Infine, nell’aprile 1746, c’è qualcosa di nuovo, anzi d’antico, Valenza subisce ancora un nuovo deplorevole assedio che perpetua gli antichi fantasmi, ad opera di truppe austriache e piemontesi spodestate dai franco-spagnoli dopo la maestosa battaglia di Bassignana del 27-9-1745 nella Guerra per la successione d’Austria: decine di migliaia di francesi, spagnoli e napoletani avevano sconfitto i sabaudi la cui cavalleria era stata inseguita sino a Valenza, difesa dal piemontese marchese di Balbiano che si era celermente arreso.
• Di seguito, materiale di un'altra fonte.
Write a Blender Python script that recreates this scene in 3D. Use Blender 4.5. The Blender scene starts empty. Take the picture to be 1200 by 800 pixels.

Dopo 13 giorni d’accerchiamento e ripetuti violentissimi attacchi, le truppe del restaurato esercito piemontese agli ordini del barone Leutrum (Karl Sigmund Friedrich Wilhelm von Leutrum, tedesco di nascita e piemontese di cuore, con fama di donnaiolo impenitente) ottengono la resa della città e la riconquista di quanto perduto. Una sorta di resa dei conti finale e di riscossa implacabile, con il ritorno della città sotto il potere del Piemonte (la battaglia decisiva avrà luogo a Piacenza il 16 giugno 1746). Valenza è stata difesa valorosamente dallo ieratico governatore spagnolo don G. Giovanni Scoques. E’ l’ultimo assedio di questa città, ancora un maldestro tentativo di difesa dell’indifendibile dei franco-spagnoli, che, per carenza di coordinamento e piani strategici, ultimamente non ne hanno azzeccata una.
Diversi altri avvenimenti tragici di lotta armata si sono compiuti nelle soste tra tutti gli assedi descritti, dove buoni e cattivi si sono sempre mescolati e confusi tra gli arzigogoli dei potenti, sempre in lotta per disarcionare qualcuno, facendo soffrire a lungo questa città oltremodo attaccabile, ma, forse, troppo altera. Molti gli episodi paradossali, che rendono bene l’idea di quanto caos abbia regnato in questa zona: ma la storia è piena di bizzarrie.
Questi popoli, che hanno dominato per secoli l’Europa, nel tempo, hanno portato a Valenza usanze, costumi e alcune espressioni del linguaggio dialettale che ancora esistono.